Diese Beispiele zeigen: Es möglich ist, transparent mit Firmenspenden umzugehen - wenn man denn will.

Bessere Transparenzregeln: Sofortige Meldung ab 10.000 Euro

Alle befragten Firmen berufen sich zurecht darauf, dem Gesetz zu folgen. Entsprechend müsste sich das Gesetz ändern, wenn Deutschland für mehr Transparenz bei der Parteienfinanzierung sorgen will.

"Großbritannien wäre für uns ein gutes Vorbild, was die Transparenz von Parteispenden angeht", sagt Sawatzki. Im Vereinigten Königreich werden Spenden quartalsweise veröffentlicht, der Schwellenwert der Meldepflicht liegt bei 7.500 Pfund (etwa 8.700 Euro) für Parteien auf nationaler Ebene und bei 1.500 Pfund (1.700 Euro) für lokale Ableger. Während der Wahlkampf-Zeit werden die Spenden sogar auf einer wöchentlichen Basis offengelegt. 

Die Erklärung einzelner Unternehmen, dass sie lieber einzelnen Ortsverbänden oder Initiativen innerhalb einer Partei Geld zukommen lassen - ist für Sawatzki einmal mehr Grund für bessere Transparenz-Regeln: "Wir würden gern sehen, wem genau Geld gespendet wurde.
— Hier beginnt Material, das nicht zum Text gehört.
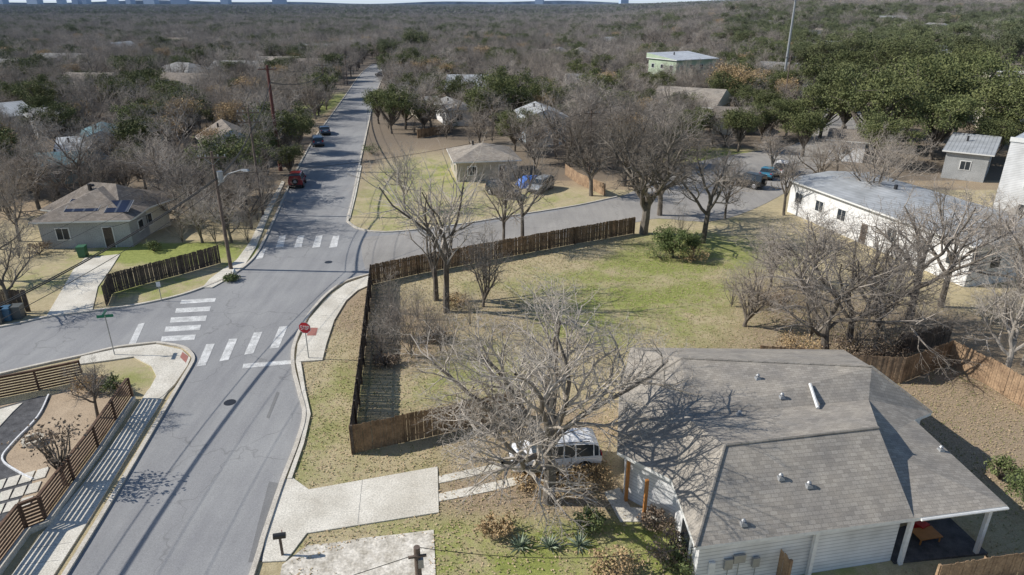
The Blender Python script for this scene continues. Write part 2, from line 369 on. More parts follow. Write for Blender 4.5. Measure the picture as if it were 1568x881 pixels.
tp.prism([(G(u,v).x,G(u,v).y) for u,v in ((280,541),(289,548),(285,558),(276,549))],.1,.106,'red'); tp.obj('tactile_paving')
mh=MB()
for u,v in ((503,402),(352,617)):
    p=G(u,v); mh.tube([(p.x,p.y,.02),(p.x,p.y,.034)],[.35,.35],'dark',16)
mh.obj('manhole_cover')
# ------------------------------------------------------------------ fences
def fence(name,l,h,mat,style='picket',seed=0):
    r=random.Random(seed); b=MB(); pts=[P(*a) if not isinstance(a,Vector) else a for a in l]
    for a,c in zip(pts[:-1],pts[1:]):
        d=c-a; L=d.length; yaw=math.atan2(d.y,d.x); d=d/L; nr=Vector((-d.y,d.x,0))
        k=max(1,int(L/2.4))
        for i in range(k+1):
            p=a+d*(L*i/k); b.box((p.x+nr.x*.07,p.y+nr.y*.07,p.z+h/2),(.1,.1,h+.04),mat,yaw)
        if style=='picket':
            n=int(L/.15)
            for i in range(n):
                p=a+d*((i+.5)*L/n); hh=h+r.uniform(-.05,.04)
                b.box((p.x+r.uniform(-.012,.012),p.y+r.uniform(-.012,.012),p.z+hh/2+.03),(L/n-.012,.02,hh),mat,yaw+r.uniform(-.06,.06))
            for z in (.35,h-.3):
                p=(a+c)/2; b.box((p.x+nr.x*.035,p.y+nr.y*.035,p.z+z),(L,.04,.09),mat,yaw)
        else:
            n=int(h/.17)
            for i in range(n):
                p=(a+c)/2; b.box((p.x,p.y,p.z+.1+i*h/n),(L,.025,.115),mat,yaw)
            p=(a+c)/2; b.box((p.x,p.y,p.z+h+.02),(L,.14,.035),mat,yaw)
    return b.obj(name)
fence('wooden_fence',[(970,358),(880,374),(760,397),(640,420),(569,436)],1.75,'wood')
fence('wooden_fence',[(569,436),(556,560),(540,696)],1.8,'dwood')
fence('wooden_fence',[(540,696),(620,678),(700,660),(795,638)],1.75,'wood')
fence('wooden_fence',[(1160,568),(1225,572),(1300,582),(1378,588)],1.8,'wood2')
fence('wooden_fence',[(1378,588),(1410,575),(1450,560)],1.8,'wood')
fence('wooden_fence',[(1450,560),(1510,590),(1590,640)],1.8,'wood2')
fence('wooden_fence',[(1372,545),(1400,540),(1452,528)],1.6,'dwood')
fence('wooden_fence',[(165,468),(172,450),(220,436),(280,420),(338,403)],1.7,'dwood')
fence('wooden_fence',[(-40,475),(45,478)],1.8,'dwood')
fence('wooden_fence',[(1172,862),(1185,884),(1200,905)],1.6,'wood2')
fence('wooden_fence',[(1430,905),(1500,892),(1600,880)],1.3,'wood2')
fence('wooden_fence',[(865,268),(885,282),(925,300)],1.5,'wood2')
fence('wooden_fence',[(640,212),(690,204)],1.5,'wood')
SF=[(-60,622),(60,598),(128,583)]
fence('slat_fence',SF,1.4,'slat','slat')
SF2=[(202,612),(150,690),(70,800),(40,812),(-30,905)]
fence('slat_fence',SF2,1.45,'slat','slat')
rw=MB(); rw.strip(PX([(206,614),(154,694),(74,806),(44,818),(-24,912)]),.2,0,.3,'kerb'); rw.obj('retaining_wall')
rw=MB(); rw.strip(PX([(128,583),(165,590),(203,606)]),.2,0,.5,'dirt'); rw.obj('retaining_wall')
sheet('dirt_bed',PX([(-60,632),(60,610),(125,592),(195,615),(140,690),(85,765),(0,880),(-60,900)]),.012,'dirt')
sheet('gravel_bed',smooth(PX([(-60,640),(10,622),(75,606),(58,640),(20,680),(4,705),(30,725),(50,735),(35,760),(0,800),(-60,850)]),3),.02,'dgravel')
pv=MB()
def paver(l,z=.06):
    p=PX(l); pv.prism([(a.x,a.y) for a in p],0,z,'conc')
paver([(-60,655),(0,628),(35,618),(20,632),(-10,665),(-60,700)])
for i in range(5):
    for j in range(3):
        u=-30+i*22-j*12; v=745+j*22-i*6
        paver([(u,v),(u+18,v-5),(u+11,v+11),(u-8,v+16)])
pv.obj('paving_slabs')
eb=MB(); eb.strip(smooth(PX([(75,606),(58,640),(20,680),(4,705),(30,725),(50,735)])),.08,0,.12,'white'); eb.obj('garden_edging')
fr=MB(); p=P(52,678)
for k in range(10):
    a=k*math.pi/5; fr.box((p.x+.45*math.cos(a),p.y+.45*math.sin(a),.15),(.3,.16,.3),'limestone',a+1.57)
fr.obj('fire_pit')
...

Dann könne man beispielsweise sehen, ob ein einzelner Kandidat gezielt von einer bestimmten Industrie unterstützt wird."
Viele Bedenken ließen sich also einfach beheben, sagt Sawatzki. Beispielsweise, indem man die sofortige Meldepflicht von 50.001 Euro auf 10.000 Euro herabsetzt. "Die Spender müssen halt dazu stehen. Das ist nun mal in einer Demokratie so."